All three of libstdc++, libc++ and VC++ (Dinkumware) behave the same and throw bad_weak_ptr at #3, because at #2 they update the weak_ptr<X> member of the base class to make it share ownership with xp2, which goes out of scope leaving the weak_ptr<X> in the expired state.

Interestingly boost::shared_ptr doesn't throw, instead #2 is a no-op and #3 returns a shared_ptr that shares ownership with xp1. This was done in response to a bug report with almost exactly the same example as the one above.

Answer 4

Yes, there is a defect here in C++11. In allowing this:

It's a bit unusual to have two shared_ptr objects store the same pointer &x but not share ownership, and to use "deleters" that do not end the lifetime of *get(), but nothing forbids it.

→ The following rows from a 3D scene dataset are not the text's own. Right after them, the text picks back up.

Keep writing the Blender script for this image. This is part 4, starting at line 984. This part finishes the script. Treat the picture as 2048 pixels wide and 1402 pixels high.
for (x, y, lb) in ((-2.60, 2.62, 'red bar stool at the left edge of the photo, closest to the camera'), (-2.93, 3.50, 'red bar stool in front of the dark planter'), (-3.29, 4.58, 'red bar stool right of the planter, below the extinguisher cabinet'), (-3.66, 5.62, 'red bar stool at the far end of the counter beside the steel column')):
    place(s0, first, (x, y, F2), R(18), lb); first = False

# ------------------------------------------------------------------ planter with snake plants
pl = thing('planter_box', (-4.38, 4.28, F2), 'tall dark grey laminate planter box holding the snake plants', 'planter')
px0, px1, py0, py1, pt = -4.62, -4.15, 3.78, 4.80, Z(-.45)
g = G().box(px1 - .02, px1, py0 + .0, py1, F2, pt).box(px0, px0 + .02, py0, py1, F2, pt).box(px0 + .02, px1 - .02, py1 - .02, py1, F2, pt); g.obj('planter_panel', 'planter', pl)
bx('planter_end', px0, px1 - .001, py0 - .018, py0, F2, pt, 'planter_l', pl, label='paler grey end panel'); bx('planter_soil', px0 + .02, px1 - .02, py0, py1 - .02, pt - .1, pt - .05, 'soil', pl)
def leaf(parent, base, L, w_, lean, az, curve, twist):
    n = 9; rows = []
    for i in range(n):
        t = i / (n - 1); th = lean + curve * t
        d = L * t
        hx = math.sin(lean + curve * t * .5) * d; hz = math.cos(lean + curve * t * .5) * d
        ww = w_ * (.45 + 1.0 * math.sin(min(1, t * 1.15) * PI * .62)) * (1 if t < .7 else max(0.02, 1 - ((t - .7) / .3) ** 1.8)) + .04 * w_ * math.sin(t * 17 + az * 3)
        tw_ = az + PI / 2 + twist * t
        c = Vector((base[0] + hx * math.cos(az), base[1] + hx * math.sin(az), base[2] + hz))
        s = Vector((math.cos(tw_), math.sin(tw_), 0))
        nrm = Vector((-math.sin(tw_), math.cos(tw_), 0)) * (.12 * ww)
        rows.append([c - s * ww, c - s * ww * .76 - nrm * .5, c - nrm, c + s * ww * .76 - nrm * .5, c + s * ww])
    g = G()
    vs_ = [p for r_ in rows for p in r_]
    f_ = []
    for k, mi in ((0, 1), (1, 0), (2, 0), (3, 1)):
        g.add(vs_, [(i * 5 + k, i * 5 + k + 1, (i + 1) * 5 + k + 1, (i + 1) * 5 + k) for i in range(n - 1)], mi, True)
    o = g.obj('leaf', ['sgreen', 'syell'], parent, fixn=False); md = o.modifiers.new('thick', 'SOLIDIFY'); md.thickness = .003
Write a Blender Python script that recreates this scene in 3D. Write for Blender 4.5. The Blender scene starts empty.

This should be explicitly stated to be undefined behavior, regardless of what the "deleters" do. Sure, it may be technically not illegal to do things that way.

However, you are lying to people who use the code. The expectation of anyone who receives a shared_ptr is that they now have ownership of the object. So long as they keep that shared_ptr (or a copy thereof) around, the object it points to will still exists.

That is not the case with your code. So I would say that it is syntactically correct but semantically invalid.

The language for shared_from_this is fine. It's the language for shared_ptr that needs changing. It should state that it is undefined behavior to create two separate unique pointers that "own" the same pointer.